On December 6, the Pennsylvania Attorney General filed this 34-page brief in the 3rd circuit in Constitution Party of Pennsylvania v Cortes. The brief is unusual because it puts all its arguments about the substance of the case in various footnotes. The text itself is confined solely to arguing that the plaintiffs (the Constitution, Green and Libertarian Parties) lack standing and that their complaints are not ripe.
The brief does concede, on page 12, that “county election officials are required to compute and certify votes cast for write-in candidates.” On page 29, in footnote 20, the brief says if write-ins are not being counted in some counties, plaintiffs should sue those counties, not the state. However, it is the state that has the responsibility to tally up the write-in votes for candidates in statewide races. For example, in November 2008, many counties counted the write-ins for Cynthia McKinney, but the State refused to tally them up. When a state refuses to tally up the write-ins, the various publications, both governmental and private, will not include those write-ins in their compilations because they aren’t “official”. Only a state can make a vote total “official.” So, the publications of Congressional Quarterly, the Clerk of the U.S. House of Representative, and the Federal Election Commission, all reported “zero” votes for Cynthia McKinney in 2008 from Pennsylvania.

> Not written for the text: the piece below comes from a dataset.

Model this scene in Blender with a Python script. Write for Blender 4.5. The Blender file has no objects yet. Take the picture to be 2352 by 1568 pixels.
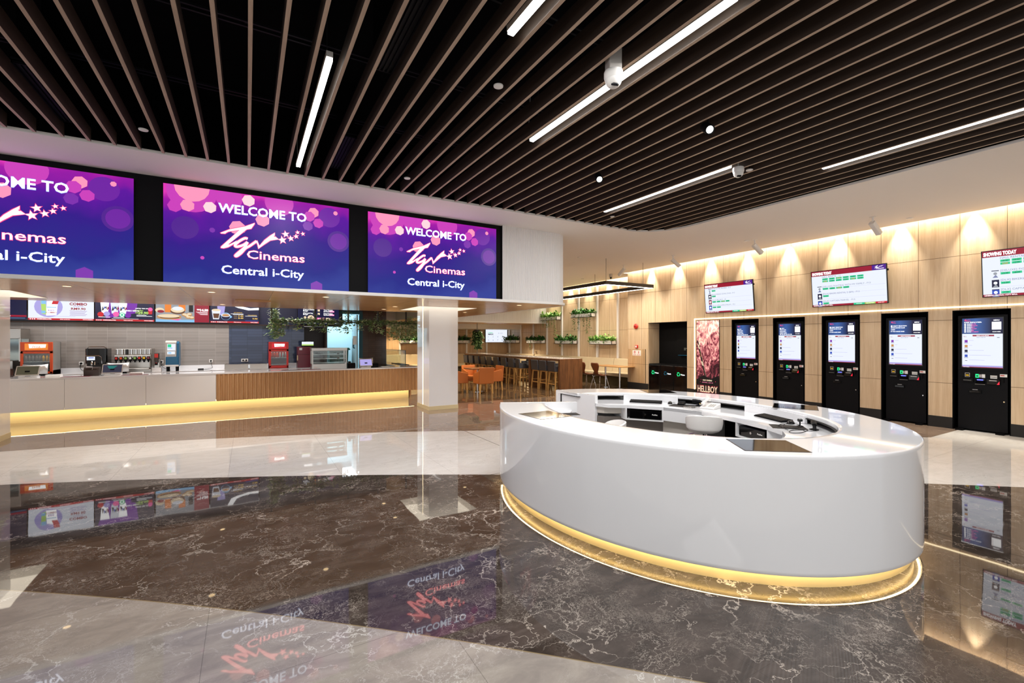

The brief does not even mention the part of the lawsuit that challenges the 15% registration membership requirement, before a party can automatically place its nominees on the November ballot without petitions, except that footnote 13 on page 19 says the parties can’t complain about this because this issue was dealt with in a 2006 case called Rogers v Cortes. This assertion is not true.
The brief does not rebut the plaintiffs’ assertion that a system which requires independent candidates and minor parties to run the risk of paying costs of up to $110,000 if their petitions do not have enough valid signatures is unconstitutional, except in footnote 15 on page 23. That footnote just says the principles of the filing fee cases do not apply because costs are different than filing fees. That footnote does not mention the U.S. Supreme Court precedents against poll taxes.
The brief’s assertion that the complaint is not ripe is rebutted by the fact that all the statewide minor party petitions submitted in 2010 were withdrawn after the challengers threatened the parties that they risked fees of up to $110,000 if their petitions turned out not to have enough valid signatures. The brief does not acknowledge anything that happened in 2010.